==== Data entries ====

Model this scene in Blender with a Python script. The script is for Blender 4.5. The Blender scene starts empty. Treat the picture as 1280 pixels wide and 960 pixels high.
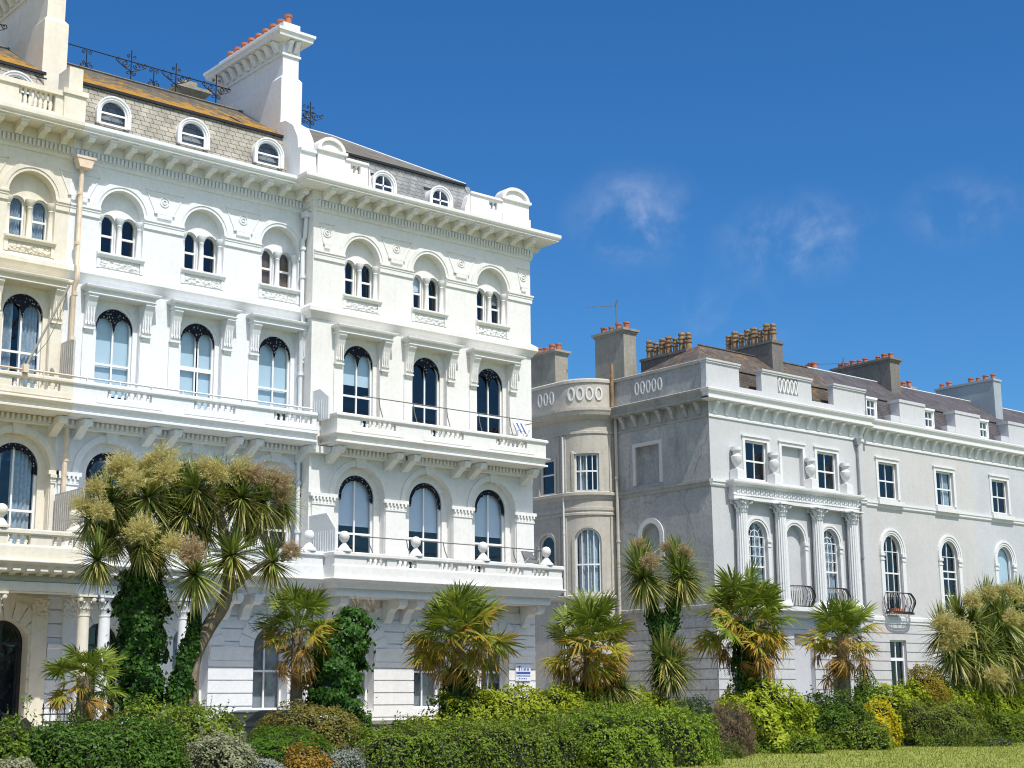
import bpy, bmesh, math, random
import numpy as np
from mathutils import Vector, Matrix, Quaternion
random.seed(11); RNG=np.random.default_rng(5)
S=bpy.context.scene; COL=S.collection
PI=math.pi
# ------------------------------------------------------------------ camera
F=1888.; YAW,PITCH,ROLL=[math.radians(a) for a in (49.6,11.93,-0.518)]
CZ=1.7
def cam_axes():
    cy,sy=math.cos(YAW),math.sin(YAW); cp,sp=math.cos(PITCH),math.sin(PITCH)
    f=Vector((cy*cp,sy*cp,sp)); r=Vector((sy,-cy,0)); u=r.cross(f)
    c,s=math.cos(ROLL),math.sin(ROLL)
    return c*r+s*u, -s*r+c*u, f
AX=cam_axes()
def at(px,py,Y):
    """world point on the vertical plane y=Y seen at a photo pixel"""
    d=AX[0]*(px-640)+AX[1]*(480-py)+AX[2]*F
    return Vector((0,0,CZ))+d*(Y/d.y)
def mpp(px,Y):
    d=at(px,880,Y); return (d-Vector((0,0,CZ))).dot(AX[2])/F
cd=bpy.data.cameras.new('camera'); co=bpy.data.objects.new('camera',cd); COL.objects.link(co)
co.location=(0,0,CZ)
co.matrix_world=Matrix.Translation((0,0,CZ))@Matrix((AX[0],AX[1],-AX[2])).transposed().to_4x4()
cd.sensor_width=36; cd.lens=F/1280*36; cd.clip_end=5000; cd.clip_start=.1
S.camera=co
S.render.resolution_x=1024; S.render.resolution_y=768
# ------------------------------------------------------------------ materials
def newmat(name):
    m=bpy.data.materials.new(name); m.use_nodes=True; nt=m.node_tree; nt.nodes.clear()
    out=nt.nodes.new('ShaderNodeOutputMaterial'); return m,nt,out
def N(nt,t,**kw):
    n=nt.nodes.new(t)
    for k,v in kw.items():
        if k in n.inputs: n.inputs[k].default_value=v
        else: setattr(n,k,v)
    return n
def ramp(nt,stops):
    n=nt.nodes.new('ShaderNodeValToRGB'); e=n.color_ramp.elements
    while len(e)<len(stops): e.new(.5)
    for i,(p,c) in enumerate(stops):
        e[i].position=p; e[i].color=c if len(c)==4 else (*c,1)
    return n
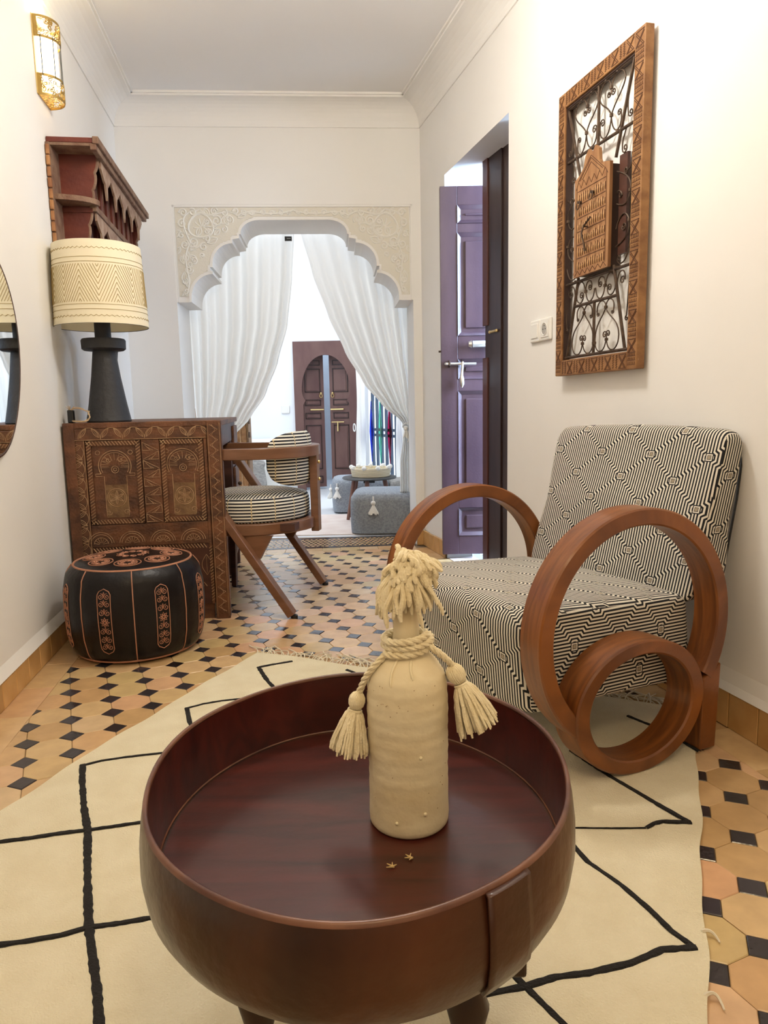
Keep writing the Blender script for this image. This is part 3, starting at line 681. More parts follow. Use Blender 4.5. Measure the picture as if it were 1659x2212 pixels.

====

**The problem**
Scan the lines above for "this", then copy every one that has it.

**Completed exercise**
Model this scene in Blender with a Python script. The script is for Blender 4.5. The Blender scene starts empty. Treat the picture as 1280 pixels wide and 960 pixels high.
Keep writing the Blender script for this image. This is part 3, starting at line 681. More parts follow. Use Blender 4.5. Measure the picture as if it were 1659x2212 pixels.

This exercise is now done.